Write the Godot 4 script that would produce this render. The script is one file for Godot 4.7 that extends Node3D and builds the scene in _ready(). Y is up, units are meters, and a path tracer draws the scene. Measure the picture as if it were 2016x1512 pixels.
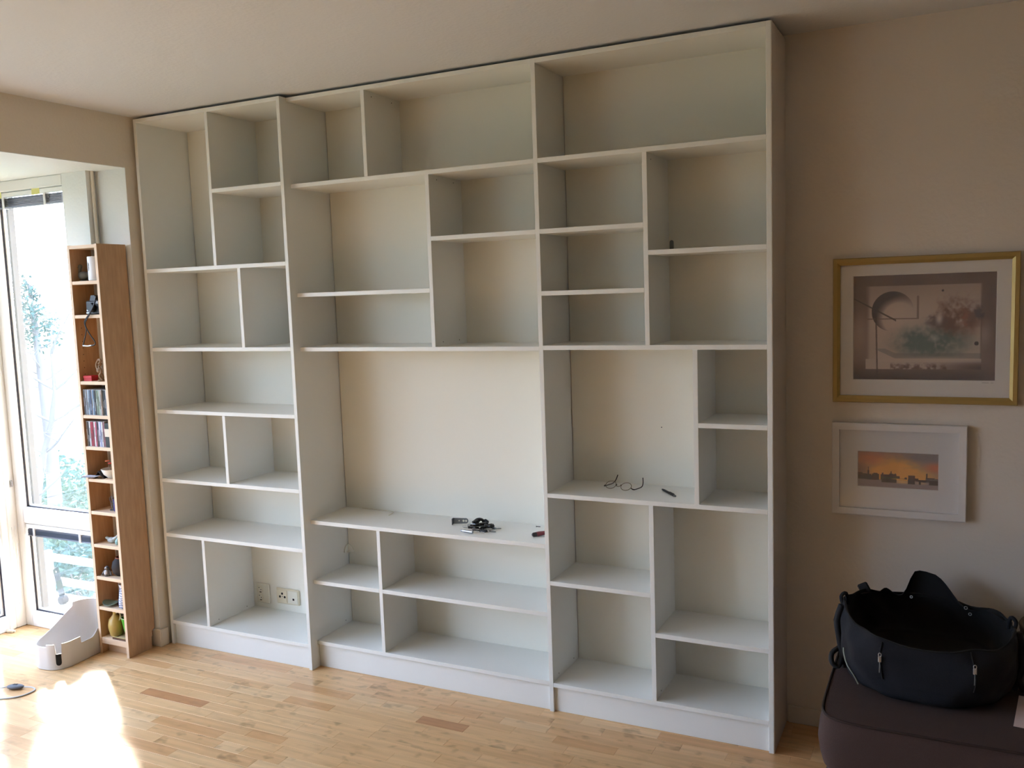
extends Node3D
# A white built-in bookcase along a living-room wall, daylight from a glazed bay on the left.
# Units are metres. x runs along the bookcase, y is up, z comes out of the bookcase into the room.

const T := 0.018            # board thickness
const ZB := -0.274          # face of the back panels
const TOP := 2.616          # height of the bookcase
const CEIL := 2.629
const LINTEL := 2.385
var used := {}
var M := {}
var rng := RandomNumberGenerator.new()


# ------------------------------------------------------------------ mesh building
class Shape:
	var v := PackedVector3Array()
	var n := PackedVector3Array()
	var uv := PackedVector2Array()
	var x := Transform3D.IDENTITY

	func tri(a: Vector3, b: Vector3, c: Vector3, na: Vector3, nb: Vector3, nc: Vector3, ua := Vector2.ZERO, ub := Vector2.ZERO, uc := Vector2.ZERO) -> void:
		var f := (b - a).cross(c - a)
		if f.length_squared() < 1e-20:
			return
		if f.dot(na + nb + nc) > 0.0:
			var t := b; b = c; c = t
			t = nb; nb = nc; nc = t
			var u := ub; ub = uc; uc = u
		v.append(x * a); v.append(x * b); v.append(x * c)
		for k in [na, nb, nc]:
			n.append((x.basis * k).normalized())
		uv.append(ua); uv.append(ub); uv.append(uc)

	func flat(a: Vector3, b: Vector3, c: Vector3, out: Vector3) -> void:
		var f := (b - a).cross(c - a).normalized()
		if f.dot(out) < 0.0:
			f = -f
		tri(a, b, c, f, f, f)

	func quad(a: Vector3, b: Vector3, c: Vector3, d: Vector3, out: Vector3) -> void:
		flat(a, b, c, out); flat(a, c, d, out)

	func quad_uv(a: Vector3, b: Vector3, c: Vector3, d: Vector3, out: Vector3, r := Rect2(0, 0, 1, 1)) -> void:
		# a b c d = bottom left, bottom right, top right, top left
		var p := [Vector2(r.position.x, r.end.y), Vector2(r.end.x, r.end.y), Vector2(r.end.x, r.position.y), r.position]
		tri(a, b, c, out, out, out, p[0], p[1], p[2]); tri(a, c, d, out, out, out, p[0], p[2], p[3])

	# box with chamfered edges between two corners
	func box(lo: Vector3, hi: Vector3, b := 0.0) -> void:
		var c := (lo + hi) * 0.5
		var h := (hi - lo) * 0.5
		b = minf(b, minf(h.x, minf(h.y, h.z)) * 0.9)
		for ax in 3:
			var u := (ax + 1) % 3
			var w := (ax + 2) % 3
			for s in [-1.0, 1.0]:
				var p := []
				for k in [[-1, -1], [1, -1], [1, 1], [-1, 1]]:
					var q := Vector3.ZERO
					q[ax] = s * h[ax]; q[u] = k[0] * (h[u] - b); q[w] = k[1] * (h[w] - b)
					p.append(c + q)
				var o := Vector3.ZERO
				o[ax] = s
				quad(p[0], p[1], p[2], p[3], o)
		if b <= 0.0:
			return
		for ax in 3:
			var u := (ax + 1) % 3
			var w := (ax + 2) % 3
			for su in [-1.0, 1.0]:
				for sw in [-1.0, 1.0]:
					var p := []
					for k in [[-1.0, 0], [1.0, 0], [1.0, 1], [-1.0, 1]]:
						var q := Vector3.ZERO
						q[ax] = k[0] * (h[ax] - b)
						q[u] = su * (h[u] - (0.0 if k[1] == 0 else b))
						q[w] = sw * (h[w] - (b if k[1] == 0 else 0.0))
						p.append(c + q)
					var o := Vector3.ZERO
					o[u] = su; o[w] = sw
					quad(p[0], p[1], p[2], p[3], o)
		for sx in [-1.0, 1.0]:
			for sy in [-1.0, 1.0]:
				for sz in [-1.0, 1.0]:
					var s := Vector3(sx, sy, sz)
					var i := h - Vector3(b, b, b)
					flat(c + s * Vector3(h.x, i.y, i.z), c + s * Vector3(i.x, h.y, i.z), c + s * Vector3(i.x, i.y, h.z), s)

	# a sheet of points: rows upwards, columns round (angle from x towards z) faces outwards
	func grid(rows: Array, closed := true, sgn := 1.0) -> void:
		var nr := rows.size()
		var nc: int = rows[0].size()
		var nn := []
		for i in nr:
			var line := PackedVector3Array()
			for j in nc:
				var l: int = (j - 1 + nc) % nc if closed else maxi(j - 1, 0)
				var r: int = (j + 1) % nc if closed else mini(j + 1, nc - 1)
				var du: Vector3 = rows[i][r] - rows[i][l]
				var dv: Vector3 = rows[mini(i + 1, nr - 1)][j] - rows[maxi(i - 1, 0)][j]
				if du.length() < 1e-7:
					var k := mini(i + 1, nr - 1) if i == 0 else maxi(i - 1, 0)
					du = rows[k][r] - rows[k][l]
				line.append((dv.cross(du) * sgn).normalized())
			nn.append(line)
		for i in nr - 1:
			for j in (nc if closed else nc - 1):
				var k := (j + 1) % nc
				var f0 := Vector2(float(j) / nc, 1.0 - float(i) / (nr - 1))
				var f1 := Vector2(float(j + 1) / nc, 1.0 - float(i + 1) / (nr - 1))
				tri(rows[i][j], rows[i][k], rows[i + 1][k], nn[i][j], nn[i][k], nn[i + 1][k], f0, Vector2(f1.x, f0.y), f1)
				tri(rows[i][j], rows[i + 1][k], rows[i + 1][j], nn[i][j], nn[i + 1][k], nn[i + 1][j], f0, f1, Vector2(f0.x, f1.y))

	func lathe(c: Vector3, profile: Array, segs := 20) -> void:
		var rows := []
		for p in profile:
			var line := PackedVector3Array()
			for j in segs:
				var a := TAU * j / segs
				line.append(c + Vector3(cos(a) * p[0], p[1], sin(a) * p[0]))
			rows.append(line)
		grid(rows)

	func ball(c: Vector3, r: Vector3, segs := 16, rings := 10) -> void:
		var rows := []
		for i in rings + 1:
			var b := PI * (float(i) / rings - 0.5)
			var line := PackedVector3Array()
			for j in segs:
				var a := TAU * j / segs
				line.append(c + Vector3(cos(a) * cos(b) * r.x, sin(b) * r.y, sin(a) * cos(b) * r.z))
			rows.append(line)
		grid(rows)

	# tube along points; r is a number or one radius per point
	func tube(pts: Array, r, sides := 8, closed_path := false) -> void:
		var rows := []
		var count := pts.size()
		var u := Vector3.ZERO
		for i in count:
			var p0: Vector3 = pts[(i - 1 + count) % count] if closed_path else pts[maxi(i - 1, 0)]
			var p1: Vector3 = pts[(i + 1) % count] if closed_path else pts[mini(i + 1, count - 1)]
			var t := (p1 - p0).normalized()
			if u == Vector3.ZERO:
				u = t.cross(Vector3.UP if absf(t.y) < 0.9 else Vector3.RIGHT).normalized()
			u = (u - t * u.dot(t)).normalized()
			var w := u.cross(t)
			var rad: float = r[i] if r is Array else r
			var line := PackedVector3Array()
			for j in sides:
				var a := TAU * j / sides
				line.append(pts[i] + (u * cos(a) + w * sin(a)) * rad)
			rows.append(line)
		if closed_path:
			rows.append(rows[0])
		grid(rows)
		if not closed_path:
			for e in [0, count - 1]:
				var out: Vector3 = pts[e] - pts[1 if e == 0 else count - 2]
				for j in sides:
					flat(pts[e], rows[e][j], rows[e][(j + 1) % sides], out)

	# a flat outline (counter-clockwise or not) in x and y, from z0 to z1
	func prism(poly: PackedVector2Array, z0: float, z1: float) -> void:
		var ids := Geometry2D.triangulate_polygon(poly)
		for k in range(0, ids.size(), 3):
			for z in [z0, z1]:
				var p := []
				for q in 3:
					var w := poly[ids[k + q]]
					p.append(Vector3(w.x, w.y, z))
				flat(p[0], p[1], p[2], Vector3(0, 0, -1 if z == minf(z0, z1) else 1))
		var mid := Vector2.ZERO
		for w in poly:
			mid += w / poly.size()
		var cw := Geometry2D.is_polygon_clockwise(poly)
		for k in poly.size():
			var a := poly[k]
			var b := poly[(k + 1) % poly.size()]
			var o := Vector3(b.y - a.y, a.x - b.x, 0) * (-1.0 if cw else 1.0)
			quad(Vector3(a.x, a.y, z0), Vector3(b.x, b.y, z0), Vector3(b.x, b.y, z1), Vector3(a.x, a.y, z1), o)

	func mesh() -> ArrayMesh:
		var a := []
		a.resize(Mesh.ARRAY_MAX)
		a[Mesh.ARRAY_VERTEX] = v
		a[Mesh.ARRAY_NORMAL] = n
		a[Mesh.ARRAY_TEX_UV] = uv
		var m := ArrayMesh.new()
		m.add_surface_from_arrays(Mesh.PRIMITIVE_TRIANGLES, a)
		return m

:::

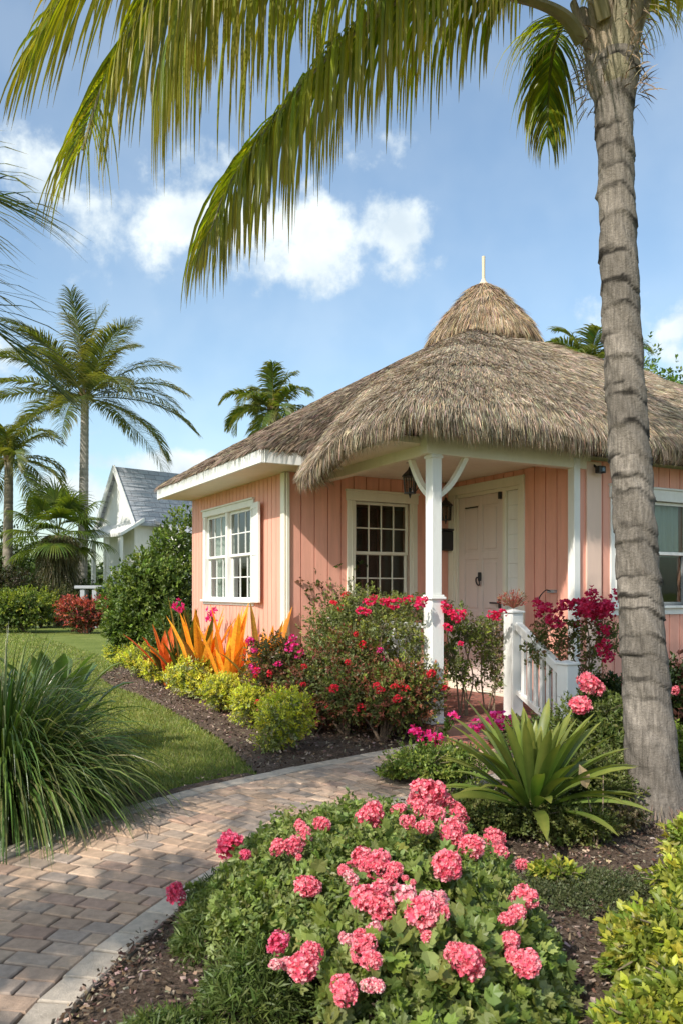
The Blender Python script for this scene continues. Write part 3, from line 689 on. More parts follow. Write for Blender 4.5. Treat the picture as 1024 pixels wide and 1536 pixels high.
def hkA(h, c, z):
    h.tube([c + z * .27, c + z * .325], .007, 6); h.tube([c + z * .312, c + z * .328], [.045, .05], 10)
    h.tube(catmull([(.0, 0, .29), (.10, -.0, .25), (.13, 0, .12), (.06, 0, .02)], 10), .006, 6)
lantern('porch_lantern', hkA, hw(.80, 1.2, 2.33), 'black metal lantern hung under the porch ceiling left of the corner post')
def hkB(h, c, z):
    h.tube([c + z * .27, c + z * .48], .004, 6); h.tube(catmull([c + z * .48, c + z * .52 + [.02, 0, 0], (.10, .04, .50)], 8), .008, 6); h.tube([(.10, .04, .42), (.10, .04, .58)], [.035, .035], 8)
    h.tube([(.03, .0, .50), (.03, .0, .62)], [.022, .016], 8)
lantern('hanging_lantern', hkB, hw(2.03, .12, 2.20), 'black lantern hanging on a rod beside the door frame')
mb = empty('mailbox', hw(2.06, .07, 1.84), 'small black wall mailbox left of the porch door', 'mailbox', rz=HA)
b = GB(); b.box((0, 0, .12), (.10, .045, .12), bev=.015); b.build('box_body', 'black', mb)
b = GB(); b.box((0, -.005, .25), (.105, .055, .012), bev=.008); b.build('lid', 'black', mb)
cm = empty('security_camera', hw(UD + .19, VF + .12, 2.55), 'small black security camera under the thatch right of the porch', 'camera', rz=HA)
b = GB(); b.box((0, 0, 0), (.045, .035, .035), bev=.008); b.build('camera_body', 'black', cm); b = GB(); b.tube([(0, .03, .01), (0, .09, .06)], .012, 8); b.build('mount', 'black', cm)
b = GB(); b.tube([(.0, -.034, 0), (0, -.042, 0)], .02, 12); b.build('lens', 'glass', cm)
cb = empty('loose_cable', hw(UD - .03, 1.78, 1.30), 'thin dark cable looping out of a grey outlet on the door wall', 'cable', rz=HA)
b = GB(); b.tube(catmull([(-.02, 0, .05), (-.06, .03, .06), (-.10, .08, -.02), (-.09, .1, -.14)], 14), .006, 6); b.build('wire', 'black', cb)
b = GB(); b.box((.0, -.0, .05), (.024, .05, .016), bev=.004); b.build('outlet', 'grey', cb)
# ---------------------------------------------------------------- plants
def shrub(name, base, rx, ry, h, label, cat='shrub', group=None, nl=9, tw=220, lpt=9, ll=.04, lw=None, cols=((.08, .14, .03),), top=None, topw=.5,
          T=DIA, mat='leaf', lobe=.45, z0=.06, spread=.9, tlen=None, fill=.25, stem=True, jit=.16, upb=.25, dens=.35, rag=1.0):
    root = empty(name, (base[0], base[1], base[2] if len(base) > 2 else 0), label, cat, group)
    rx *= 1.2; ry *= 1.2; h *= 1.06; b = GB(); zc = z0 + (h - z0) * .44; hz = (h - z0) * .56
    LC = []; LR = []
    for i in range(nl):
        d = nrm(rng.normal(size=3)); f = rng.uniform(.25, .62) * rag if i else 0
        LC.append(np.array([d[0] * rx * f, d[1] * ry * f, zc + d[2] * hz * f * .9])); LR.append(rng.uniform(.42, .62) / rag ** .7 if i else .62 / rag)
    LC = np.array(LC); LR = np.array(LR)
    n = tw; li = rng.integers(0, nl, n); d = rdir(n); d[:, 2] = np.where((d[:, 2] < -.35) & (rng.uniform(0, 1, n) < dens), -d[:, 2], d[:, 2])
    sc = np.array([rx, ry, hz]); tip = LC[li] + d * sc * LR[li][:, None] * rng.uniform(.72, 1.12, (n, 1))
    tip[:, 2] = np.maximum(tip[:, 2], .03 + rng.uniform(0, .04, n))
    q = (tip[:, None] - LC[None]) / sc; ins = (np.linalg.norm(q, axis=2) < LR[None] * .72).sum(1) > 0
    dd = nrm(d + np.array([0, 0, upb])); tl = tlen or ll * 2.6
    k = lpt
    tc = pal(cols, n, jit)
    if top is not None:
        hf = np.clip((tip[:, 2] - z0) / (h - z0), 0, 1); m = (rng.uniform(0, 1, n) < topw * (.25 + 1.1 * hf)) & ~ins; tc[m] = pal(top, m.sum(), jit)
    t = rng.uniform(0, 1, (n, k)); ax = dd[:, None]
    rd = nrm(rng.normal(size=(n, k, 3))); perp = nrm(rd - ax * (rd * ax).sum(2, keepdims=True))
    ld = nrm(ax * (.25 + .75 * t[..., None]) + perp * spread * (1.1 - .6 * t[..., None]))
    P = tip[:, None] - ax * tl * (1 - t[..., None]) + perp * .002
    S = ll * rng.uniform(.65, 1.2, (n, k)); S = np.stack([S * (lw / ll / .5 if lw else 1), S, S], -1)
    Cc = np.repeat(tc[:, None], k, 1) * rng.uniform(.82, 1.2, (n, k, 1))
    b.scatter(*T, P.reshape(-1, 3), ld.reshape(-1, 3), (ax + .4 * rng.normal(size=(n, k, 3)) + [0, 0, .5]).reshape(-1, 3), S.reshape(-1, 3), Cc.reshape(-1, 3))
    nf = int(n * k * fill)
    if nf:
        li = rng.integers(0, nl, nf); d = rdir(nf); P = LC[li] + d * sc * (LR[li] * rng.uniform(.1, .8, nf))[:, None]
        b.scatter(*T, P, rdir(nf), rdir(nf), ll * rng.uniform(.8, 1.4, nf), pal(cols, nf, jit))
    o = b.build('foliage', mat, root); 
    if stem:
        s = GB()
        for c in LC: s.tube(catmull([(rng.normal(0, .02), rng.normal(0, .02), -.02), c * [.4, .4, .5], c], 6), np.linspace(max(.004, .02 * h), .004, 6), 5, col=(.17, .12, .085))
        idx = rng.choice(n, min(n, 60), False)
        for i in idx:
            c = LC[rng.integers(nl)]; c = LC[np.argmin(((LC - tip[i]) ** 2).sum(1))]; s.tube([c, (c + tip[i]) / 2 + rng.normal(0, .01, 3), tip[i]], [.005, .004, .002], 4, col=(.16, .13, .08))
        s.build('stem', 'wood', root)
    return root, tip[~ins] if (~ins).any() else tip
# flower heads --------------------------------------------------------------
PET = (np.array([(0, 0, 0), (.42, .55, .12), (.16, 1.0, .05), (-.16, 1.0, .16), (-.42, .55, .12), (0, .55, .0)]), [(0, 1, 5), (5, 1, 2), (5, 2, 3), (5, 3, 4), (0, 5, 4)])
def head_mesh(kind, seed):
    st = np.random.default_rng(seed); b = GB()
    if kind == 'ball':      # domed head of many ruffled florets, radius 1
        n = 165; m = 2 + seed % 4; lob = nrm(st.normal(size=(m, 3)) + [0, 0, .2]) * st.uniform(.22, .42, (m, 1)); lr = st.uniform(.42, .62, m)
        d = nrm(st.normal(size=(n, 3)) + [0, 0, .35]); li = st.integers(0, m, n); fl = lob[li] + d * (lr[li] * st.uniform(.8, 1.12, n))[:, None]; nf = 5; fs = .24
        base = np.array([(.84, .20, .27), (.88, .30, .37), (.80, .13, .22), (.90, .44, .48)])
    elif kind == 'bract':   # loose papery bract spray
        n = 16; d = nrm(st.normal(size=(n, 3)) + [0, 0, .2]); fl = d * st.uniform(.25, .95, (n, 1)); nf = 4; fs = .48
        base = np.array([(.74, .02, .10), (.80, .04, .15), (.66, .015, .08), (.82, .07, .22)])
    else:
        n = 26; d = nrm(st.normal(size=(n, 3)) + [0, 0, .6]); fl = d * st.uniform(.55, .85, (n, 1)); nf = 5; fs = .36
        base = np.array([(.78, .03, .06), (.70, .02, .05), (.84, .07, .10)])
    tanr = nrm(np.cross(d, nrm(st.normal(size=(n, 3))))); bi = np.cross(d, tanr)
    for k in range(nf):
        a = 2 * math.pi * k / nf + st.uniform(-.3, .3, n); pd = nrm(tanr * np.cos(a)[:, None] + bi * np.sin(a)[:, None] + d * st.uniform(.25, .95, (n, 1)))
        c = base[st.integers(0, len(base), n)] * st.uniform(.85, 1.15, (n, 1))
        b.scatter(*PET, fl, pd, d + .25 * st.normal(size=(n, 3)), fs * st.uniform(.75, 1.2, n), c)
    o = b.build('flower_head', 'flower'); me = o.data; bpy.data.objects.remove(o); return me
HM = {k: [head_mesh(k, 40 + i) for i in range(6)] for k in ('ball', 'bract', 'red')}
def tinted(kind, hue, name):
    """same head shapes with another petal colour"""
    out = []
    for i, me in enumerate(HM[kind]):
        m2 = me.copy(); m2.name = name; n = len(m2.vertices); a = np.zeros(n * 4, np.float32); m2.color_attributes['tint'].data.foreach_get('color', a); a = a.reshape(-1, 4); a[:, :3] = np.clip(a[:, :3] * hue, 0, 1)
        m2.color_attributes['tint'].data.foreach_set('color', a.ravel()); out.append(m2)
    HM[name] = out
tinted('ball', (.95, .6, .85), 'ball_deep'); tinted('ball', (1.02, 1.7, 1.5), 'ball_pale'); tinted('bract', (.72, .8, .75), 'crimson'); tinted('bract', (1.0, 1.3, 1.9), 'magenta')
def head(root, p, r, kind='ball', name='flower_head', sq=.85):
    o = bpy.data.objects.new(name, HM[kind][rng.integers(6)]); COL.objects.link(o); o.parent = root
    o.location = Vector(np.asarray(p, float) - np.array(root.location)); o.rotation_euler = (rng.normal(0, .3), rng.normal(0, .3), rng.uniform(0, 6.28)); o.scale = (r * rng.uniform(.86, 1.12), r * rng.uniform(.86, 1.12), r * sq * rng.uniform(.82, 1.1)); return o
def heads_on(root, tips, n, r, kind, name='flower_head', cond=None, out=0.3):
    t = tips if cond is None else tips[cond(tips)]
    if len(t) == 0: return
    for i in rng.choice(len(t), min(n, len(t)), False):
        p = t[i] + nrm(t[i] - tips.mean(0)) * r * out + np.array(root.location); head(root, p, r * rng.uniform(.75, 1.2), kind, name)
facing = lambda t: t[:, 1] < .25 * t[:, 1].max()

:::

Task brief: Give back exactly the lines from the one containing "Write the Godot" to the one containing "var x := Transform3D.IDENTITY", both included, and no pictures.

Response to the exercise:
Write the Godot 4 script that would produce this render. The script is one file for Godot 4.7 that extends Node3D and builds the scene in _ready(). Y is up, units are meters, and a path tracer draws the scene. Measure the picture as if it were 2016x1512 pixels.
extends Node3D
# A white built-in bookcase along a living-room wall, daylight from a glazed bay on the left.
# Units are metres. x runs along the bookcase, y is up, z comes out of the bookcase into the room.

const T := 0.018            # board thickness
const ZB := -0.274          # face of the back panels
const TOP := 2.616          # height of the bookcase
const CEIL := 2.629
const LINTEL := 2.385
var used := {}
var M := {}
var rng := RandomNumberGenerator.new()


# ------------------------------------------------------------------ mesh building
class Shape:
	var v := PackedVector3Array()
	var n := PackedVector3Array()
	var uv := PackedVector2Array()
	var x := Transform3D.IDENTITY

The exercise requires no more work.